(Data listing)
==================================================

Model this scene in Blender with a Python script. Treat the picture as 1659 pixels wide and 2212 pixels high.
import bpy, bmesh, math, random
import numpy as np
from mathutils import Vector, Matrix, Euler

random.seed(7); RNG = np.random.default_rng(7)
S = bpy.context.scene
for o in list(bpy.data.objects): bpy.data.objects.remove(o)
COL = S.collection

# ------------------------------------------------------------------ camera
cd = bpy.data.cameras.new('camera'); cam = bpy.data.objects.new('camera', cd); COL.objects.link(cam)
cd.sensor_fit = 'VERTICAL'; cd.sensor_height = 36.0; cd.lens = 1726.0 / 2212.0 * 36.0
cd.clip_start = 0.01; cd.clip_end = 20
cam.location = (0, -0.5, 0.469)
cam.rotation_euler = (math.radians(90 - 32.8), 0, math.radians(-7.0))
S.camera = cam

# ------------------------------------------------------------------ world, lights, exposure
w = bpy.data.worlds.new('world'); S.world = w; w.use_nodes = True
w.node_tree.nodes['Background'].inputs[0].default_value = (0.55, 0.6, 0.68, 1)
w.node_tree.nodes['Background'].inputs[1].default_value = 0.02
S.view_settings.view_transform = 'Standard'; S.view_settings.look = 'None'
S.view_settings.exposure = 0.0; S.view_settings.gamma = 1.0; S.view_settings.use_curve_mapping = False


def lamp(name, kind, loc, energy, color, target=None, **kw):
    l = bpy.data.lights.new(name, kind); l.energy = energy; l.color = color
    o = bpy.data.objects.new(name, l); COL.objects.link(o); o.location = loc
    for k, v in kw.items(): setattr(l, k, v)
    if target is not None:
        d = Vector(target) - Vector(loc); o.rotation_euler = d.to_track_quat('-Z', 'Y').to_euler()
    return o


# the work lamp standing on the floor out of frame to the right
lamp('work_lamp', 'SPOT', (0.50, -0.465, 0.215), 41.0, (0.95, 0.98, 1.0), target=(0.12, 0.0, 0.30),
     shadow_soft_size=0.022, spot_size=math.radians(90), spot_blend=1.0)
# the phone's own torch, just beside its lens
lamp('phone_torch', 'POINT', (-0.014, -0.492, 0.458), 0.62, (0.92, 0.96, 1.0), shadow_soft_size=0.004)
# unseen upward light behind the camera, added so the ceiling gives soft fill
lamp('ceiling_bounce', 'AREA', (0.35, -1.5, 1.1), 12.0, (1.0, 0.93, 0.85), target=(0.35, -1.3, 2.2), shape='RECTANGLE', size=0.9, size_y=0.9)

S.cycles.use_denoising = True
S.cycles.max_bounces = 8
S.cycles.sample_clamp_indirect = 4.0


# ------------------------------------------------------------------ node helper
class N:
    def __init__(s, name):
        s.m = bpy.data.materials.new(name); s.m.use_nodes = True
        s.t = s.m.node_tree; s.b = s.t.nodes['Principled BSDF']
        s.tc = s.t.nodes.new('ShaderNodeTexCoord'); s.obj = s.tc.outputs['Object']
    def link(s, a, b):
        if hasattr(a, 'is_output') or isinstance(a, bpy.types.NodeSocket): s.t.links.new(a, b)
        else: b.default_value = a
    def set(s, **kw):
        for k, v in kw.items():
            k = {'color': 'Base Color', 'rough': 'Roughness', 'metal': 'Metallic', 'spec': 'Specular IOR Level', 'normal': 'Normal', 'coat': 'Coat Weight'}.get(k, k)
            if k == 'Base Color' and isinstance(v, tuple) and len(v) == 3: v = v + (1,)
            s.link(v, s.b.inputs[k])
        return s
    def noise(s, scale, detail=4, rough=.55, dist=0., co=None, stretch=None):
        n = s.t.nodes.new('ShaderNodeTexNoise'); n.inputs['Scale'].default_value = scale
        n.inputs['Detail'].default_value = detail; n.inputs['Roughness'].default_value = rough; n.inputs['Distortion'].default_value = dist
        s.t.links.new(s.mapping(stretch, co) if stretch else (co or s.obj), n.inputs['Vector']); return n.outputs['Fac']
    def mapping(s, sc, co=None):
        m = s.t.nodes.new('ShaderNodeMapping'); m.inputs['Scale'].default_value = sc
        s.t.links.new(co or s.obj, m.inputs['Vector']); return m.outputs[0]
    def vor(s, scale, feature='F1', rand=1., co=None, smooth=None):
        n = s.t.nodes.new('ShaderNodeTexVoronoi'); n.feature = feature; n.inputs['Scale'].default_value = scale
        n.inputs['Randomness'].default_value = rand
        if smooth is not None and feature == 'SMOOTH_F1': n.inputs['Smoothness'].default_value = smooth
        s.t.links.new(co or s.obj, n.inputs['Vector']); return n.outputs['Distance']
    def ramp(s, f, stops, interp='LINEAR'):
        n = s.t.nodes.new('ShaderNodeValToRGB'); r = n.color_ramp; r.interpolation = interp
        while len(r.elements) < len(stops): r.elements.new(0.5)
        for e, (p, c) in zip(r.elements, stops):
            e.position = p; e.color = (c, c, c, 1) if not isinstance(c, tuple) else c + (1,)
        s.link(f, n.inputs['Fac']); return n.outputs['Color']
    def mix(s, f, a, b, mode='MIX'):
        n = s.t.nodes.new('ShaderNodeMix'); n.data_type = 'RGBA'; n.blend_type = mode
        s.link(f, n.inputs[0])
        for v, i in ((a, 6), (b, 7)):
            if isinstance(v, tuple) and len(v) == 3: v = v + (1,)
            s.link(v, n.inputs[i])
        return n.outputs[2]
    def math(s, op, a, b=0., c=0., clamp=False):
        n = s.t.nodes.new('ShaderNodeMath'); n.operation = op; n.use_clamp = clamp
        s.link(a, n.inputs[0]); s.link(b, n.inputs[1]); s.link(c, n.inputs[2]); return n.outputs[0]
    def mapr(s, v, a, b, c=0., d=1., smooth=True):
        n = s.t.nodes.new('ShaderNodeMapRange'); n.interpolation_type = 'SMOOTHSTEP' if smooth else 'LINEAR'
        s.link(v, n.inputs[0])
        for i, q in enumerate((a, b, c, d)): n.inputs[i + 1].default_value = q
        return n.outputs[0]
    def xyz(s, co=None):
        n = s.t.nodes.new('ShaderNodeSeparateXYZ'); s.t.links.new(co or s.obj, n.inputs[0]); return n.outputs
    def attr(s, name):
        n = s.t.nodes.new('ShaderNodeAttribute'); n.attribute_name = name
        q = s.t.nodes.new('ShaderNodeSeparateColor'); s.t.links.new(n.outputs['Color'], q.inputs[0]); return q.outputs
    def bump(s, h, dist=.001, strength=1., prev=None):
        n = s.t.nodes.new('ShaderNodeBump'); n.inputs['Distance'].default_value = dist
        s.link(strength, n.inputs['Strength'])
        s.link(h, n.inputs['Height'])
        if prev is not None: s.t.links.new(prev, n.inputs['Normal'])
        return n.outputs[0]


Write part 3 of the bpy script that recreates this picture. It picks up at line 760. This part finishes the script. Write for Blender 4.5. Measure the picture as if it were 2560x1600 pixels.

==================================================

- **Stated goal**:
Return nothing but the lines from the first line of the listing through the line with "COL = S.collection", please, keeping every one of them unchanged.

- **Expected output**:
Model this scene in Blender with a Python script. Treat the picture as 1659 pixels wide and 2212 pixels high.
import bpy, bmesh, math, random
import numpy as np
from mathutils import Vector, Matrix, Euler

random.seed(7); RNG = np.random.default_rng(7)
S = bpy.context.scene
for o in list(bpy.data.objects): bpy.data.objects.remove(o)
COL = S.collection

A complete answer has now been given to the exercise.